Sunday, 22 January 2012

Bon Mots from Meades

Jonathan Meades has a formidable mind. I still relish the throwaway line shattering smug pretention that he voiced on one of his architectural history TV progs "Lutyens is known to have designed eleven houses, thirty-seven of which are in Surrey". 


His piece in the Telegraph urges us not to blame the slum estates of the sixties for the criminal behaviour of the underclass. Not that he likes or approves of the architecture, you understand, but because those who live in Albany refrain from crack dealing in the stairwells whilst those who live in Ernest Bevin House do not. Meades sums it up;
exclusion – initially expressed through truancy and minor delinquency – is wrought by people on themselves, by their irresponsibility and failure to integrate, because their life is an incompatible synthesis of primitivism and envy, of ill-education and consumerist desire
Unfortunately he stops there, hesitant perhaps at wandering too far from architectural history. More, Jonathan, please. 

7 comments:

Anonymous said...

Always enjoy watching Jonathan, his acute subtly perceptive observations are an absolute delight.

Robin Melville said...

A friend of mine worked for many years in social housing in some of the grimmest parts of Nottingham and Bristol. She used to assert -- as was the "given" in her field -- that the "built environment" was responsible for much of the problems.

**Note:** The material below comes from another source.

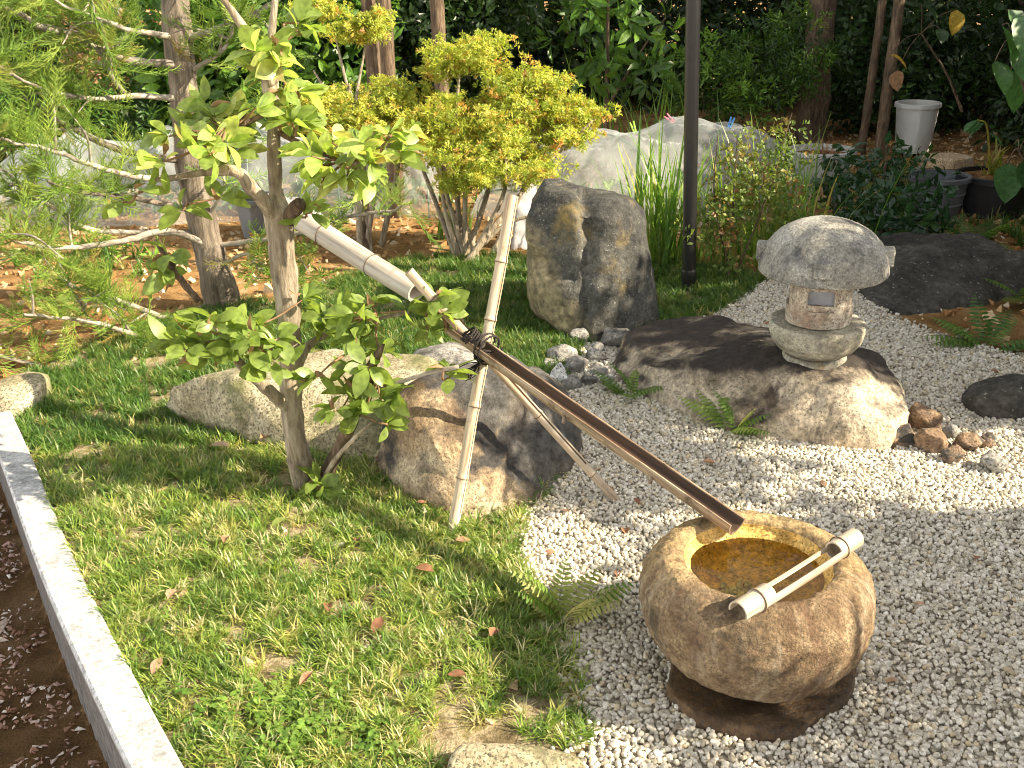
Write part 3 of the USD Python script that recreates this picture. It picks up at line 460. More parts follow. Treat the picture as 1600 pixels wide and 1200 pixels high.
for k, (px, py, w, h) in enumerate([(905, 528, 34, 30), (963, 532, 44, 36), (932, 543, 30, 26), (880, 560, 46, 36), (898, 575, 40, 34), (862, 572, 30, 30), (928, 556, 40, 30), (936, 576, 40, 32), (918, 598, 36, 30), (890, 604, 36, 26), (948, 596, 30, 26), (862, 596, 30, 24), (1000, 548, 34, 26), (978, 556, 26, 22)]):
    cobble(px, py, w, h, 60 + k, M_smallgrey, ['pale round cobble at the foot of the standing stone', 'large pale cobble between the standing stone and the lantern rock', None, 'large mottled cobble on the grass edge behind the trough'][k] if k in (0, 1, 3) else ['', '', 'grey cobble between the standing stone foot and the grass corner', '', 'grey cobble in front of the large mottled one behind the trough', 'leftmost small cobble of the group at the grass edge', 'grey cobble touching the left tip of the lantern boulder', 'grey cobble below the left tip of the lantern boulder', 'grey cobble right of the white pointed stone', 'lowest grey cobble of the group beside the trough', 'small cobble tucked under the left end of the lantern boulder', 'grey cobble left of the white pointed stone', 'pale cobble behind the left end of the lantern boulder', 'small pale cobble beside the large pale one at the standing stone'][k])
M_white = stone_mat('white_stone', [(0.55, 0.56, 0.58), (0.65, 0.66, 0.67), (0.72, 0.72, 0.72)], 10, bump=0.3)
c0 = P(873, 598, 0.03); m = hull_rock(np.array([(-.035, -.02, 0), (.035, -.02, 0), (0.03, .02, 0), (-.03, .02, 0), (-.03, 0, .05), (.03, -.005, .045), (.004, 0, .085), (.012, .004, .08)]) , 77, 0.01, 1, ((0.004, 20),)); m.apply_translation(c0)
solo('pointed_stone', m, M_white, 'small white pointed stone among the grey cobbles', 'rock', smooth=True)

# ---------------------------------------------------------------- stone basin, its foot stone, water, bamboo rest
BX = PY(1181, 905, 1.83)[0]; BY = 1.83
M_basin = stone_mat('basin_granite', [(0.11, 0.072, 0.042), (0.225, 0.158, 0.094), (0.35, 0.27, 0.17)], 18, ((0.13, 0.085, 0.05), 0.62), 260, stain=(0.085, 0.07, 0.055), stain_at=(0.60, 0.70), stain_scale=6, streak=((0.34, 0.28, 0.20), 0.54, 0.68, 6.5), streak2=((0.14, 0.085, 0.052), 0.52, 0.70, 5.2), round_at=(BX, BY, 0), extra=((0.075, 0.06, 0.04), 0.56, 0.70, 10), bump=1.0, bump_scale=75, grain=120, zone=((0.36, 0.26, 0.13), (0.0, 0.35, 1.0), 0.935, 0.05, 0.14))
M_bowl = stone_mat('basin_inside', [(0.54, 0.34, 0.09), (0.72, 0.48, 0.15), (0.80, 0.58, 0.24)], 14, ((0.26, 0.15, 0.05), 0.62), 200, bump=0.8, bump_scale=110)
prof_out = [(0, 0.055), (0.13, 0.055), (0.162, 0.066), (0.202, 0.098), (0.233, 0.140), (0.247, 0.182), (0.250, 0.215), (0.246, 0.248), (0.235, 0.275), (0.219, 0.296), (0.201, 0.309), (0.184, 0.3145), (0.170, 0.3140), (0.160, 0.3095), (0.155, 0.3035)]
prof_in = [(0.155, 0.3035), (0.1535, 0.296), (0.148, 0.290), (0.143, 0.283), (0.139, 0.275), (0.134, 0.262), (0.126, 0.246), (0.112, 0.236), (0.08, 0.229), (0.04, 0.226), (0.0, 0.225)]
out = revolve(dense(prof_out, 0.006), 150); inn = revolve(dense(prof_in, 0.006), 150)
both = trimesh.util.concatenate([out, inn]); both.merge_vertices(digits_vertex=6)
nf = len(out.faces); both.fix_normals()
v0 = both.vertices.copy(); both = displaced(both, ((0.010, 4.5), (0.006, 16), (0.0055, 55)), 21)
both.vertices[:, 0] *= 1 + 0.02 * np.sin(3 * np.arctan2(both.vertices[:, 1], both.vertices[:, 0]) + 1) * (v0[:, 2] > 0.1); both.vertices[:, 2] = both.vertices[:, 2] * 0.985 - 0.004; both.apply_translation([BX, BY, 0])
basin = thing('stone_basin', 'round granite water basin with golden brown bowl on the gravel', 'basin', (BX, BY, 0))
inner = np.array(both.triangles_center[:, 2] < 1) & (np.hypot(*(v0[both.faces].mean(1)[:, :2]).T) < 0.155) & (v0[both.faces].mean(1)[:, 2] > 0.12)
a = both.submesh([np.where(~inner)[0]], append=True, repair=False); b = both.submesh([np.where(inner)[0]], append=True, repair=False)
obj('body', a, M_basin, basin, True); obj('bowl', b, M_bowl, basin, True)
M_water = mat('basin_water', {'t': ('transparent_bsdf', {'color': (0.99, 0.88, 0.50)}), 'g': ('glossy_bsdf', {'color': (1, 1, 1), 'roughness': 0.02}), 'f': ('fresnel', {'IOR': 1.33}), 'x': ('mix_closure', {}), 'n': ('noise_texture', {'scale': 35, 'detail': 2}), 'q': ('geometry', {}), 'b': ('bump', {'strength': 0.12, 'distance': 0.004})},
              [('q.position', 'n.vector'), ('n.fac', 'b.height'), ('b.normal', 'g.normal'), ('f.fac', 'x.fac'), ('t.BSDF', 'x.closure1'), ('g.BSDF', 'x.closure2')], 'x.closure')
ang = np.arange(72) * 2 * np.pi / 72; disc = np.vstack([[0, 0, 0], np.column_stack([0.1435 * np.cos(ang), 0.1435 * np.sin(ang), 0 * ang])]) + [BX, BY, 0.2695]
tag(obj('basin_water', (disc, [[0, 1 + k, 1 + (k + 1) % 72] for k in range(72)]), M_water), 'clear amber water standing in the stone basin', 'water', kind='structure')
M_basinpebble = chip_mat('basin_pebble', [(0, (0.30, 0.27, 0.10)), (0.5, (0.50, 0.46, 0.22)), (1, (0.62, 0.58, 0.36))])
q = np.column_stack([rng.normal(-0.045, 0.030, 110), rng.normal(-0.030, 0.030, 110)]); q = q[np.hypot(q[:, 0], q[:, 1]) < 0.105]; rr = np.hypot(q[:, 0], q[:, 1])
scatter('basin_pebbles', [(pebble(30 + k), M_basinpebble, True) for k in range(4)], np.column_stack([q + [BX, BY], np.interp(rr, [0, 0.05, 0.095, 0.118], [0.220, 0.221, 0.228, 0.236]) + 0.004 + 0.010 * rng.random(len(q)) * np.exp(-((q[:, 0] + 0.035) ** 2 + (q[:, 1] + 0.045) ** 2) / 0.002)]), any_rot(len(q)), rng.uniform(0.005, 0.009, len(q)), seed=8, label='little greenish pebbles lying under the water of the basin', cat='pebbles')
q = np.array([(-.20, -.09), (-.15, -.17), (-.05, -.225), (.05, -.225), (.10, -.185), (.19, -.12), (.235, -.02), (.16, .12), (-.14, .13)])
m = hull_rock(np.vstack([np.column_stack([q + [BX, BY], np.full(len(q), 0.030)]), np.column_stack([q * 1.07 + [BX, BY], np.full(len(q), -0.05)])]), 23, 0.015, 2, ((0.012, 6), (0.005, 22)))
M_wetrock = stone_mat('wet_foot_stone', [(0.045, 0.03, 0.018), (0.085, 0.052, 0.027), (0.14, 0.085, 0.045)], 7, bump=0.7, rough=0.35)
solo('foot_stone', m, M_wetrock, 'flat dark wet stone under the round basin', 'rock', smooth=True)

M_node = plain_mat('bamboo_node_scar', (0.13, 0.085, 0.05), 0.7, 0.3, 0.4, 60)
def stalk_thing(name, label, cat, mesh, m, a, b, R, nodes):
    t = thing(name, label, cat, np.asarray(a, float)); obj('stalk', mesh, m, t, 40); a, b = np.asarray(a, float), np.asarray(b, float); d = (b - a) / np.linalg.norm(b - a)
    for k in nodes:                                                                  # the dark scar below each joint
        r = (R[0] + (R[1] - R[0]) * k) * 1.115; c = a + (b - a) * k - d * 0.003; x = np.cross(d, [0, 0, 1.0] if abs(d[2]) < .9 else [1.0, 0, 0]); x /= np.linalg.norm(x); y = np.cross(d, x); q = np.linspace(0, 2 * np.pi, 27)
        obj('node_ring', tube(c + r * (np.cos(q)[:, None] * x + np.sin(q)[:, None] * y), 0.0013, 5, cap=False), M_node, t, True)
    return t
def along(a, b, t): return np.asarray(a) + (np.asarray(b) - np.asarray(a)) * t
PALE = [(0.30, 0.23, 0.15), (0.50, 0.43, 0.33), (0.64, 0.58, 0.48)]
a0, a1 = P(1153, 957, 0.330), P(1336, 840, 0.338)
M_rest = bamboo_mat('bleached_bamboo', [(0.28, 0.215, 0.145), (0.43, 0.365, 0.275), (0.53, 0.47, 0.375)], a1 - a0, 60, spot_at=0.72)
rest = shell_tube(a0, a1, [0.0225, 0.0215], 0.0035, lambda t, a: (abs(a) < 1.75) if t < 0.10 else (1.05 < a < 2.2 or -1.95 < a < -1.5) if 0.24 < t < 0.80 else True, (0, 0, 1), 60, 28, nodes=(0.15, 0.86), seed=3)
stalk_thing('bamboo_rest', 'short bleached bamboo tube with a cut out window lying across the basin', 'bamboo rest', rest, M_rest, a0, a1, [0.0225, 0.0215], (0.15, 0.86))

# ---------------------------------------------------------------- bamboo spout: pipe, trough, two poles, lashing
t0, t1 = PY(1152, 818, 1.94), PY(757, 542, 2.55); t2 = along(t0, t1, 1.16)
M_trough = bamboo_mat('weathered_trough_bamboo', [(0.08, 0.05, 0.03), (0.22, 0.155, 0.10), (0.40, 0.33, 0.24)], t1 - t0, 60, spots=(0.06, 0.035, 0.02), spot_at=0.60)
M_troughin = bamboo_mat('wet_trough_inside', [(0.03, 0.018, 0.01), (0.06, 0.035, 0.02), (0.11, 0.06, 0.035)], t1 - t0, 60, spot_at=0.7)
trough = thing('bamboo_trough', 'long half split bamboo trough sloping down to the stone basin', 'bamboo trough', t0)
upv = np.array([0.10, 0.10, 1.0])
R_T = 0.031
obj('trough_half', shell_tube(t0, t2, [R_T, R_T * 1.02], 0.005, lambda t, a: abs(a) > 1.45 or t > 0.985, upv, 70, 30, nodes=(0.24, 0.53, 0.80), seed=5, flare=0.08), M_trough, trough, 40)
obj('wet_channel', shell_tube(along(t0, t2, 0.001), along(t0, t2, 0.98), [R_T - 0.0052, R_T * 1.02 - 0.0052], 0.001, lambda t, a: abs(a) > 1.50, upv, 40, 24, seed=5), M_troughin, trough, True)
for k in (0.24, 0.53):                                                            # short stubs of side twigs left on the stalk
    c = along(t0, t2, k); obj('twig_stub', tube([c + [-0.015, -0.02, -0.012], c + [-0.020, -0.032, -0.024 - 0.01 * k]], [0.006, 0.005], 8), M_trough, trough, True)
# the thick closed pipe above
p0, p1 = PY(650, 457, 2.74), PY(462, 338, 3.12); p2 = along(p0, p1, 1.22)
M_pipe = bamboo_mat('grey_bamboo_pipe', [(0.24, 0.21, 0.17), (0.38, 0.34, 0.29), (0.50, 0.46, 0.40)], p1 - p0, 50, spots=(0.16, 0.11, 0.07), spot_at=0.68)
stalk_thing('bamboo_pipe', 'thick grey bamboo pipe above the lawn leading to the trough', 'bamboo pipe', shell_tube(p0, p2, [0.031, 0.036], 0.006, lambda t, a: True, (0, 0, 1), 50, 28, nodes=(0.28, 0.61), seed=7, flare=0.07), M_pipe, p0, p2, [0.030, 0.035], (0.28, 0.61))
# poles
fa, ta = P(703, 852, 0), PY(801, 306, 2.74); da = ta - fa; fa = fa - da * 0.03
fb, tb = P(968, 788, 0), PY(638, 424, 2.62); db = tb - fb; fb = fb - db * 0.02
M_poleA = bamboo_mat('straw_bamboo', [(0.24, 0.155, 0.085), (0.46, 0.375, 0.265), (0.58, 0.51, 0.40)], da, 60, spot_at=0.70)
M_poleB = bamboo_mat('brown_bamboo', [(0.18, 0.11, 0.065), (0.40, 0.31, 0.22), (0.52, 0.44, 0.345)], db, 60, spot_at=0.66)
stalk_thing('bamboo_pole', 'split bamboo pole standing nearly upright from the lawn', 'bamboo pole', shell_tube(fa, ta, [0.0155, 0.0165], 0.003, lambda t, a: not (abs(a - 0.85) < 0.2 and (t > 0.12)), (0, -1, 0.2), 60, 26, nodes=(0.22, 0.42, 0.66, 0.82), seed=9), M_poleA, fa, ta, [0.0155, 0.0165], (0.22, 0.42, 0.66, 0.82))
stalk_thing('bamboo_pole', 'slanting bamboo pole with its foot in the gravel', 'bamboo pole', shell_tube(fb, tb, [0.0125, 0.014], 0.003, lambda t, a: not (abs(a - 0.7) < 0.17 and 0.2 < t < 0.68), (0, -1, 0.2), 60, 26, nodes=(0.16, 0.42, 0.70, 0.9), seed=10), M_poleB, fb, tb, [0.0125, 0.014], (0.16, 0.42, 0.70, 0.9))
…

Soulless and brutal as they may be, some renovated blocks in S. London are now very desirable, whereas some rather nicely built '50s estates with gardens and street trees in Nottingham are hell holes.

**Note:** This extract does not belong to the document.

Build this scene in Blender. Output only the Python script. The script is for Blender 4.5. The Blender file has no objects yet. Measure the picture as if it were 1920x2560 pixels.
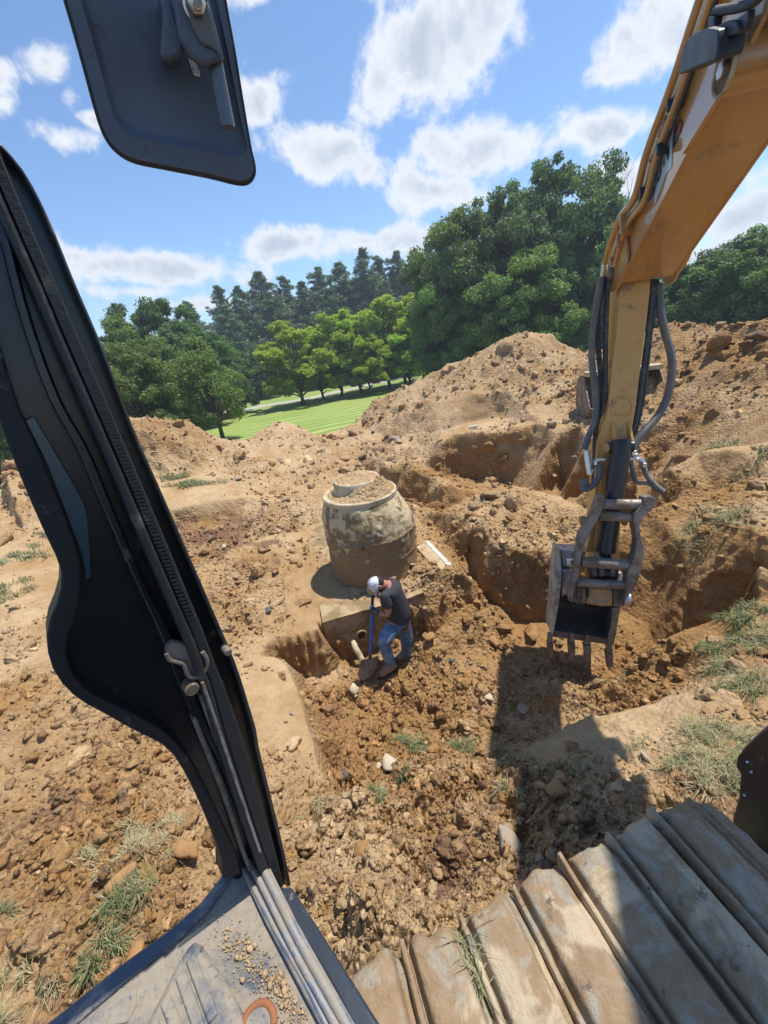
import bpy, bmesh, math, random
import numpy as np
from mathutils import Vector, Matrix
from mathutils.geometry import delaunay_2d_cdt
rad = math.radians
random.seed(7); rng = np.random.default_rng(7)
sc = bpy.context.scene; C = sc.collection

# ------------------------------------------------------------------ camera
EYE = 2.65; FP = 1000.0; PITCH = rad(23); ROLL = rad(8)
fw = Vector((0, math.cos(PITCH), -math.sin(PITCH)))
u0 = Vector((0, math.sin(PITCH), math.cos(PITCH))); r0 = Vector((1, 0, 0))
cr, sr = math.cos(ROLL), math.sin(ROLL)
rt = cr*r0 - sr*u0; up = sr*r0 + cr*u0
cam = bpy.data.cameras.new('camera'); camo = bpy.data.objects.new('camera', cam); C.objects.link(camo)
M = Matrix.Identity(4)
for i, v in enumerate((rt, up, -fw)):
    for k in range(3): M[k][i] = v[k]
M[2][3] = EYE
camo.matrix_world = M
cam.sensor_fit = 'VERTICAL'; cam.sensor_height = 24; cam.lens = 24*FP/2560
cam.clip_start = 0.05; cam.clip_end = 3000
sc.camera = camo

def ray(px, py): return fw + (px-960)/FP*rt - (py-1280)/FP*up
def atz(px, py, z):
    d = ray(px, py); t = (z-EYE)/d.z; return Vector((t*d.x, t*d.y, z))
def aty(px, py, y):
    d = ray(px, py); t = y/d.y; return Vector((t*d.x, y, EYE+t*d.z))
def atd(px, py, t):
    d = ray(px, py)*t; return Vector((d.x, d.y, EYE+d.z))
def atp(px, py, P0, n):
    d = ray(px, py); O = Vector((0, 0, EYE)); t = (P0-O).dot(n)/d.dot(n); return O+d*t
def proj(v):
    w = v-Vector((0, 0, EYE)); t = w.dot(fw); return 960+FP*w.dot(rt)/t, 1280-FP*w.dot(up)/t

# ------------------------------------------------------------------ light and sky
SUN_EL = rad(69.5); SUN_AZ = rad(60)          # azimuth from +Y towards +X
sun_dir = Vector((math.sin(SUN_AZ)*math.cos(SUN_EL), math.cos(SUN_AZ)*math.cos(SUN_EL), math.sin(SUN_EL)))
sl = bpy.data.lights.new('sun', 'SUN'); sl.energy = 3.05; sl.angle = rad(0.55); sl.color = (1, .955, .88)
so = bpy.data.objects.new('sun', sl); C.objects.link(so)
so.rotation_euler = sun_dir.to_track_quat('Z', 'Y').to_euler()
world = bpy.data.worlds.new('World'); sc.world = world; world.use_nodes = True
wn = world.node_tree; wn.nodes.clear()
class NT:
    """small helper for writing node graphs"""
    def __init__(s, t): s.t = t
    def n(s, typ, ins=None, **kw):
        nd = s.t.nodes.new(typ)
        for k, v in kw.items(): setattr(nd, k, v)
        for k, v in (ins or {}).items(): s.set(nd.inputs[k], v)
        return nd
    def set(s, sock, v):
        if isinstance(v, bpy.types.NodeSocket): s.t.links.new(v, sock)
        elif isinstance(v, bpy.types.Node): s.t.links.new(v.outputs[0], sock)
        else:
            if sock.type == 'RGBA' and not isinstance(v, (int, float)) and len(v) == 3: v = (*v, 1)
            sock.default_value = v
    def m(s, op, a, b=0.0, c=0.0, clamp=False):
        return s.n('ShaderNodeMath', {0: a, 1: b, 2: c}, operation=op, use_clamp=clamp).outputs[0]
    def ss(s, x, a, b, lo=0.0, hi=1.0):
        nd = s.n('ShaderNodeMapRange', {0: x, 1: a, 2: b, 3: lo, 4: hi}, interpolation_type='SMOOTHSTEP'); return nd.outputs[0]
    def mix(s, f, a, b, bt='MIX'):
        nd = s.n('ShaderNodeMix', data_type='RGBA', blend_type=bt)
        s.set(nd.inputs[0], f); s.set(nd.inputs[6], a); s.set(nd.inputs[7], b); return nd.outputs[2]
    def noise(s, vec, scale, detail=4, rough=.55, dist=0.0):
        nd = s.n('ShaderNodeTexNoise', {'Scale': scale, 'Detail': detail, 'Roughness': rough, 'Distortion': dist})
        if vec is not None: s.set(nd.inputs['Vector'], vec)
        return nd.outputs[0]
W = NT(wn)
out = W.n('ShaderNodeOutputWorld')
sky = W.n('ShaderNodeTexSky', sky_type='NISHITA', sun_disc=False, sun_elevation=SUN_EL, sun_rotation=SUN_AZ,
          altitude=300, air_density=1.0, dust_density=.25, ozone_density=3.0)
tc = W.n('ShaderNodeTexCoord').outputs['Generated']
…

However, Jonathan is wrong to say that the kids choose to be horrors. It's the culture of asocial alienation they're born into. There's no reference frame for anything else. So they grow up and raise feral children of their own.

"Popular" TV is no help at all since it promulgates that chippy, whingeing sense of entitlement wall-to-wall.

Demetrius said...

Did you see Meades on TV this week, in France with some interesting takes on 1960's history as well as other things.

Greg Tingey said...

J Meades, whoever he is, obviously has a formidable mouth.
I don't think he has a brain though.
In what used to be Walthamstow (before it became part of Waltham Forest) actually tried the housing experiment, and properly designed blocks of flats, and the surrounding lay-out of the grounds, made a HUGE difference to the behaviour of the inhabitants.
Which was pronptly fucked by guvmint as soon as we were amalgamated, because althouth the lifetime cost of proper design was low, first cost was high.
Guess what guvmint insisted on?
Yup low first cost, and to hell with long-term results.

Anonymous said...

Greg - which government? The current one or the last one?

Coney Island

right_writes said...

His use of the language is sublime, even though I suspect he is a bit of a lefty.

I put him up there with early Bob Dylan.

Budgie said...

It may seem humane for government to provide a welfare system, but the effect is to remove from the dim/feckless/unfortunate any chance of responsibility for their own welfare. The result is powerlessness (or the deprivation of self-actualisation to use sociological jargon).

We also have a very poor basic education system for the dim and feckless. Taken together the wonder is that we have so little trouble, not so much. It is not housing, as such, but state owned housing (inc associations in practice) that cannot be controlled by the individual tenant which emphasises powerlessness.